**** RAW DATA

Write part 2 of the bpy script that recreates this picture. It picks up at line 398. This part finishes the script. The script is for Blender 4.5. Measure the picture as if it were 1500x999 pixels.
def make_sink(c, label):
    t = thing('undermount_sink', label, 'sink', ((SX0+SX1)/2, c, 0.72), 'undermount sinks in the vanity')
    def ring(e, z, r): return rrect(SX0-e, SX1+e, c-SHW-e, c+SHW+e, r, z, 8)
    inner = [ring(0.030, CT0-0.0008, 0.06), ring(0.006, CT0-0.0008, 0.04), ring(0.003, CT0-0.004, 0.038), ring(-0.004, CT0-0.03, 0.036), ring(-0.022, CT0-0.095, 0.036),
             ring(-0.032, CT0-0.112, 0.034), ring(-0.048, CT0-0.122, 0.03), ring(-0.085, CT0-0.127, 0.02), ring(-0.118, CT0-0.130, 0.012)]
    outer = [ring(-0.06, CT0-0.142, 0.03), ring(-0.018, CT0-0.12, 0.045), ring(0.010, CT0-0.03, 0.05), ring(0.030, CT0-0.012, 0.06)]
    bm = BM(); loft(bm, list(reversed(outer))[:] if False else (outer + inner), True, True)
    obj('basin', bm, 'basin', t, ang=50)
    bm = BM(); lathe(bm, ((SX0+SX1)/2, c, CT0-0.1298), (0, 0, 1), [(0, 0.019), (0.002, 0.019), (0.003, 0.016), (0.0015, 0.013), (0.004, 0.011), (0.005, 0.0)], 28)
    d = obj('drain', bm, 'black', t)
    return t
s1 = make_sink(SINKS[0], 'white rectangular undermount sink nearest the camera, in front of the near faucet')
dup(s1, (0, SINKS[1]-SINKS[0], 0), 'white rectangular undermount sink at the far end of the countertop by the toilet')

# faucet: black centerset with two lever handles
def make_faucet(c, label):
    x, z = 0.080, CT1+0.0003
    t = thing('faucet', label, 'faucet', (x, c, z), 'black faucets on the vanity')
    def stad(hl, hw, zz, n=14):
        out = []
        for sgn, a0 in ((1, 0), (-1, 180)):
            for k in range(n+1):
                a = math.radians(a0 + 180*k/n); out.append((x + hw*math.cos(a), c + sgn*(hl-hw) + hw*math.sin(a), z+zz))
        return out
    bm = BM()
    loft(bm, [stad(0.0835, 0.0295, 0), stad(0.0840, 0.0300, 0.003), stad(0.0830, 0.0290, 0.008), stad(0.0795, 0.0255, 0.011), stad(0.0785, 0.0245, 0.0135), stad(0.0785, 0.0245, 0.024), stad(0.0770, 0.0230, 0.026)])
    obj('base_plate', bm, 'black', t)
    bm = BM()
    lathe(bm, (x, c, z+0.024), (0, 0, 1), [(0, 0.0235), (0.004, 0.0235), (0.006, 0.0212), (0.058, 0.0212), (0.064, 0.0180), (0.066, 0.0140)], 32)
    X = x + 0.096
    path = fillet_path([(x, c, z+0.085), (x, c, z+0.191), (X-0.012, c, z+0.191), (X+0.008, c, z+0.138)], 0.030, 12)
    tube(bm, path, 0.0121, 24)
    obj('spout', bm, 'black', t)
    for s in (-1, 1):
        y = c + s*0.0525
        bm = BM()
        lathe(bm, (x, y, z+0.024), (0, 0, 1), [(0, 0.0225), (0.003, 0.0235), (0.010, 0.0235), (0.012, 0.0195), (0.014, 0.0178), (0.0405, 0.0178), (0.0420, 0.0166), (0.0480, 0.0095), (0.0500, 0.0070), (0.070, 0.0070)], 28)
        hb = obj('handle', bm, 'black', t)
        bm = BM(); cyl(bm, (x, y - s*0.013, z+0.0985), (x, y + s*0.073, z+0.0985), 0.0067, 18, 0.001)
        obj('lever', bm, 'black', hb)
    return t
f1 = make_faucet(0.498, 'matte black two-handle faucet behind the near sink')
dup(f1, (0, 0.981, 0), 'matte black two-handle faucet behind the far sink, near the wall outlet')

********

AIM ::
Provide an exact reproduction of only those lines that start at the line containing "obj('basin', bm, 'basin', t, ang=50)" and end at the line containing "dup(s1, (0, SINKS[1]-SINKS[0], 0), 'white", inclusive.

TASK ANSWER ::
    obj('basin', bm, 'basin', t, ang=50)
    bm = BM(); lathe(bm, ((SX0+SX1)/2, c, CT0-0.1298), (0, 0, 1), [(0, 0.019), (0.002, 0.019), (0.003, 0.016), (0.0015, 0.013), (0.004, 0.011), (0.005, 0.0)], 28)
    d = obj('drain', bm, 'black', t)
    return t
s1 = make_sink(SINKS[0], 'white rectangular undermount sink nearest the camera, in front of the near faucet')
dup(s1, (0, SINKS[1]-SINKS[0], 0), 'white rectangular undermount sink at the far end of the countertop by the toilet')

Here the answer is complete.